IL FEUDALESIMO
Nel medioevo il "benificium" (altro nome del feudo) veniva dato in dono ai vassalli del signore che, prestando servizio a quest'ultimo, ricevevano in cambio una frazione territoriale da coltivare. Questo "pezzo" di terra è considerato il feudo.
È importante sottolineare come all'inizio il terreno del quale beneficiavano i sottoposti fosse concesso solo a titolo di "comodato": essi ne erano possessori, ma non godevano della piena proprietà. Per questo alla loro morte il possesso ritornava al signore e non si tramandava agli eredi. Analogamente non poteva essere fatto oggetto di transazione, né venduto né alienato in alcun modo. Ciò lo rendeva precario e presto il ceto feudale, già dalla seconda metà del IX secolo, si mosse per appropriarsi dei feudi in maniera completa. Carlo il Calvo doveva cedere alle richieste dell'aristocrazia concedendo nell'877 con il capitolare di Quierzy-sur-Oise la possibilità di trasmettere i grandi feudi in eredità. I feudatari minori rimasero a bocca asciutta, finché nel 1037 anche essi ottennero l'irrevocabilità e trasmittibilità ereditaria dei beneficia con la Constitutio de feudis dell'imperatore Corrado II. Era nata definitivamente la signoria feudale.
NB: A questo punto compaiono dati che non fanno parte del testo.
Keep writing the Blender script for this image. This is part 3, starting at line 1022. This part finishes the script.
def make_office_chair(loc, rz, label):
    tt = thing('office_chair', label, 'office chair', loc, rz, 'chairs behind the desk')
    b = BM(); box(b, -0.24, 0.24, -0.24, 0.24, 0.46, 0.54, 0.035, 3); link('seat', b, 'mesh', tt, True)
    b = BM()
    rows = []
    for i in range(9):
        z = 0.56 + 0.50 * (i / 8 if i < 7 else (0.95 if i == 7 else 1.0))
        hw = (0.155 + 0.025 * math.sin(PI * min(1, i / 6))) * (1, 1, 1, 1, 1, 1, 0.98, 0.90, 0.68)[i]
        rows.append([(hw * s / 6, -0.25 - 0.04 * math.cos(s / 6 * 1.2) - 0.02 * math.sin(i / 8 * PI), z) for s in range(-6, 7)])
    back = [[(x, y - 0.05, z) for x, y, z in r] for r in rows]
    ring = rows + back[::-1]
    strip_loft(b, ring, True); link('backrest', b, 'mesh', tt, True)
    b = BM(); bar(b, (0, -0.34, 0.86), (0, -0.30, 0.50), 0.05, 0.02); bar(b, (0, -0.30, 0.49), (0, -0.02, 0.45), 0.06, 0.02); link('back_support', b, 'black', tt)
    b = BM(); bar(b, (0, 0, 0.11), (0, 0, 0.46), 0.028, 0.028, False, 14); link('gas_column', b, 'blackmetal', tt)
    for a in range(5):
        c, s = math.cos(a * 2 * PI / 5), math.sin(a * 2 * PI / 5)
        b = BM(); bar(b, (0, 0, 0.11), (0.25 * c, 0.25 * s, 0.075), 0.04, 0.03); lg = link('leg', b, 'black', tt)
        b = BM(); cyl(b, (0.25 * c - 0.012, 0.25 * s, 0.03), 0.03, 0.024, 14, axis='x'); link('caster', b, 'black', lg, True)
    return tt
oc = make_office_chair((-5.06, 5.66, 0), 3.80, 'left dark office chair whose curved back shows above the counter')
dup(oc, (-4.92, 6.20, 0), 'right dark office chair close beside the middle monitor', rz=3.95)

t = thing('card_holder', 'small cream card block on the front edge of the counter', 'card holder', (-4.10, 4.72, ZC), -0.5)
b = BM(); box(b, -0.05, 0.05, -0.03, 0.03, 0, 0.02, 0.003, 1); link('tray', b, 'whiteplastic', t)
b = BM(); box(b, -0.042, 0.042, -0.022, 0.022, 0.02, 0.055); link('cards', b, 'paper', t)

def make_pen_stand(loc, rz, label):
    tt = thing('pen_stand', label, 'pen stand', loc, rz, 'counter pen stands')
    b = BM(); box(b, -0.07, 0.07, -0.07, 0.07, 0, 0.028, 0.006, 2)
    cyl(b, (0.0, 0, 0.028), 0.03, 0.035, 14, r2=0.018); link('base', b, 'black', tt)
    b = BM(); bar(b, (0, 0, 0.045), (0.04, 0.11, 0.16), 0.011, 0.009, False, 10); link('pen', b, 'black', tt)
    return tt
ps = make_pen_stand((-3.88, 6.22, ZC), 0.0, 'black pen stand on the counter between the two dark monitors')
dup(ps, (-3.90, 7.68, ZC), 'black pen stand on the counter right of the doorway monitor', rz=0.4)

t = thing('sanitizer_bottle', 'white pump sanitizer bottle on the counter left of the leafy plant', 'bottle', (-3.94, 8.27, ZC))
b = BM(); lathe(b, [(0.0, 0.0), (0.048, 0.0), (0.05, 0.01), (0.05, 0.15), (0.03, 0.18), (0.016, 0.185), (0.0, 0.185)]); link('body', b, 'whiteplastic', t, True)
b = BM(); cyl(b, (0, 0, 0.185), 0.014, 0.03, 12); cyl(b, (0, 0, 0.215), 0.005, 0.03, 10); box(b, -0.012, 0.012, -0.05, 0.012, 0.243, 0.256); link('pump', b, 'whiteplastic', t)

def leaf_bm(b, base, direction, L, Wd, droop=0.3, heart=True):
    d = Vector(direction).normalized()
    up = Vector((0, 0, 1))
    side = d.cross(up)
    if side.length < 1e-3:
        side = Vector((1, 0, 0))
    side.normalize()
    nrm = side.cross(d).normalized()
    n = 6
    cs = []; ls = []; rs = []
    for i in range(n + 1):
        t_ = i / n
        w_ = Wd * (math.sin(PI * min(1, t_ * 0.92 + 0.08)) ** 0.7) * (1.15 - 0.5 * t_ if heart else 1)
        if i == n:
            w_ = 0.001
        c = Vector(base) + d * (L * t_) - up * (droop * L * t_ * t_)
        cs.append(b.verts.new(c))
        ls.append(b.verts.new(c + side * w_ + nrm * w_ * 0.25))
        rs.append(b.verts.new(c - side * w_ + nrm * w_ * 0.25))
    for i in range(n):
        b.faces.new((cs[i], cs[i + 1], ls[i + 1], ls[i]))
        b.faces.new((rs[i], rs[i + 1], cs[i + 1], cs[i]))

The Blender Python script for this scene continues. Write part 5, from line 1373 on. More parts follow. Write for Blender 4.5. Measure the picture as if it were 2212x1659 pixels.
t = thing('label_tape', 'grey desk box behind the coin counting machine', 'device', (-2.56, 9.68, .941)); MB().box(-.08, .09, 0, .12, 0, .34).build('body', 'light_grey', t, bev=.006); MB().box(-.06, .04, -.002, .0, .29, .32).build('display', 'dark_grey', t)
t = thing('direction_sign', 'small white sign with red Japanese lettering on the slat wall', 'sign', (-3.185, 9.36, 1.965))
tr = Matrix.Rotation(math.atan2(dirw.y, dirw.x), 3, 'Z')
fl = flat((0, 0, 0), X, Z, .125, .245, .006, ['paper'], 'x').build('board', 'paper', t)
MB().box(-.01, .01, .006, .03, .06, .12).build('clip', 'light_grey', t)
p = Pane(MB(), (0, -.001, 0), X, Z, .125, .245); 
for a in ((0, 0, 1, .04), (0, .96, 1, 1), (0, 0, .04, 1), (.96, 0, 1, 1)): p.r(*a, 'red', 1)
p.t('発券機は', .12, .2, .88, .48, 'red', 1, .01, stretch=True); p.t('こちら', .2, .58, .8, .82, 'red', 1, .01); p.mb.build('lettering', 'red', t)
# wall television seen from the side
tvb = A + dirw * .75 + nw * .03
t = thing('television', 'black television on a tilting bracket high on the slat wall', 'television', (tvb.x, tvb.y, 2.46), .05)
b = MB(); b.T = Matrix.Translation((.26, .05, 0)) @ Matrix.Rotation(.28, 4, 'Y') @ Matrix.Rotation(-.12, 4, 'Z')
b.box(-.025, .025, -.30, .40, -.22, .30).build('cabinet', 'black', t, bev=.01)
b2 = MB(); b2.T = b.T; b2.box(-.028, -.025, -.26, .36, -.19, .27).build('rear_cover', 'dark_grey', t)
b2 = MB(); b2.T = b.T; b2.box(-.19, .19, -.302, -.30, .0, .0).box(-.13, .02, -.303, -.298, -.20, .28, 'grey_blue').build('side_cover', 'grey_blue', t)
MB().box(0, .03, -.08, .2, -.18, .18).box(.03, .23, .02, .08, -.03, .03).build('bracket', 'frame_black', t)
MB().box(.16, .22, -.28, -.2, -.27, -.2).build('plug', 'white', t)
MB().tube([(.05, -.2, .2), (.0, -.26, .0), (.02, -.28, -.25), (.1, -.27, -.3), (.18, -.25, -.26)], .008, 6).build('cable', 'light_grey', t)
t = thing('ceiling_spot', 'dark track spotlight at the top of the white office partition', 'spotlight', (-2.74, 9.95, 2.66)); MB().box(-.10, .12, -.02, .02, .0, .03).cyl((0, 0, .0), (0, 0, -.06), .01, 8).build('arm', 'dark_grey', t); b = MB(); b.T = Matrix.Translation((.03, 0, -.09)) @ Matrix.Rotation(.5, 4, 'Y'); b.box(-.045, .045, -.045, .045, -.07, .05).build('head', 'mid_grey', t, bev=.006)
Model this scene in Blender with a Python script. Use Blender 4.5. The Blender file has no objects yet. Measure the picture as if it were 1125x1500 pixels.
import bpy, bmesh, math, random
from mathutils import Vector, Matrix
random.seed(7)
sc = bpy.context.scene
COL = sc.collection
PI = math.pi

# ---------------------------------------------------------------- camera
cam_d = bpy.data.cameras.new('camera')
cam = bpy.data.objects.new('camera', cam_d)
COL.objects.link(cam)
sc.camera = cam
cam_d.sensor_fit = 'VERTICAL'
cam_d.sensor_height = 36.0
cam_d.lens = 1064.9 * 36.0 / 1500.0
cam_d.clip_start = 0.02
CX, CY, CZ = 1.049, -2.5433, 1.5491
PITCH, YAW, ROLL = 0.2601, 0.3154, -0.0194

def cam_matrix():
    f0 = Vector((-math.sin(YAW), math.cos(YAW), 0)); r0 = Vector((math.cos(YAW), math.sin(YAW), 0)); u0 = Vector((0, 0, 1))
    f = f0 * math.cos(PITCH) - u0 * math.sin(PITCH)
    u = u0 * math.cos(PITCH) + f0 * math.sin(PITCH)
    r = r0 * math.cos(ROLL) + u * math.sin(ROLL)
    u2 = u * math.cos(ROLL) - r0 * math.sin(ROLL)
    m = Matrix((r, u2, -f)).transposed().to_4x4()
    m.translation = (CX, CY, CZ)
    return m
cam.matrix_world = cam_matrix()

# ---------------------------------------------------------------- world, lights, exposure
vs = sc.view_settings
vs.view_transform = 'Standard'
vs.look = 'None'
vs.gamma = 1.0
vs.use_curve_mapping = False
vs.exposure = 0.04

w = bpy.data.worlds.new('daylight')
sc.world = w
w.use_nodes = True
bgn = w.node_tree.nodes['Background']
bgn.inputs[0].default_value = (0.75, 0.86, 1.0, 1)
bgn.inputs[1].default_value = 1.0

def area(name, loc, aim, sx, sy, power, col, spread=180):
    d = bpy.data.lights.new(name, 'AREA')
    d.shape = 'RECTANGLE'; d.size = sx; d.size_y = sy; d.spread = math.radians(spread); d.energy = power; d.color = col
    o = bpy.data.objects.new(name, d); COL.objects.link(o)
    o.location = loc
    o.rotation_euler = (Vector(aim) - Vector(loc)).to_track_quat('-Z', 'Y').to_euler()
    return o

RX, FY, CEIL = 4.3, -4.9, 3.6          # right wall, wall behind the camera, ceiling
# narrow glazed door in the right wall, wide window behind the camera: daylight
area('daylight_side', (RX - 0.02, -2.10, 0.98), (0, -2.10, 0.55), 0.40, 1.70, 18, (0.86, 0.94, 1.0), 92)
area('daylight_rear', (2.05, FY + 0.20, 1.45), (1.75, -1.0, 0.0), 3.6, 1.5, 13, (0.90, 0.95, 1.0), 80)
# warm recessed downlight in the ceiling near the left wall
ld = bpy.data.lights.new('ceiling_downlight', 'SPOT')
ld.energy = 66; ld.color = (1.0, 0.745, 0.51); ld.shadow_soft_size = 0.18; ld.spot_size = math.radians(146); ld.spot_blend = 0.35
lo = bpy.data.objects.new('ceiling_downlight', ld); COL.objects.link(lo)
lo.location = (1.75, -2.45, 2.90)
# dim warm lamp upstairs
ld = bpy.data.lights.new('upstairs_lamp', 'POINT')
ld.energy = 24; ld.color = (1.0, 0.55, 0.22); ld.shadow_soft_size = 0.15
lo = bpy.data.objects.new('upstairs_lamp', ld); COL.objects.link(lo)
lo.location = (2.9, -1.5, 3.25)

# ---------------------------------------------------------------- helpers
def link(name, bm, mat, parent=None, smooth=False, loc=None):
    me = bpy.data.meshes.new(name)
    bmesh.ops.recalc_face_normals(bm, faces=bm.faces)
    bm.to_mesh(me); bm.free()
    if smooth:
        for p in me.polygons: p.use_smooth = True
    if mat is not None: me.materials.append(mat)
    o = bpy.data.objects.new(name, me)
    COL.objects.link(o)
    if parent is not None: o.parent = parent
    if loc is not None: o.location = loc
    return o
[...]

Bisogna anche sottolineare che il feudo, inteso come oggetto del beneficio, era un terreno nell'impostazione più tipica del sistema: a volte poteva anche trattarsi di beni mobili o di somme di denaro corrisposte come salario. Ma l'organizzazione "classica" del feudalesimo prevedeva la suddivisione in territori che andavano a formare le grandi o piccole signorie locali feudali, che almeno all'origine dovevano coincidere con marche e contee dell'impero carolingio.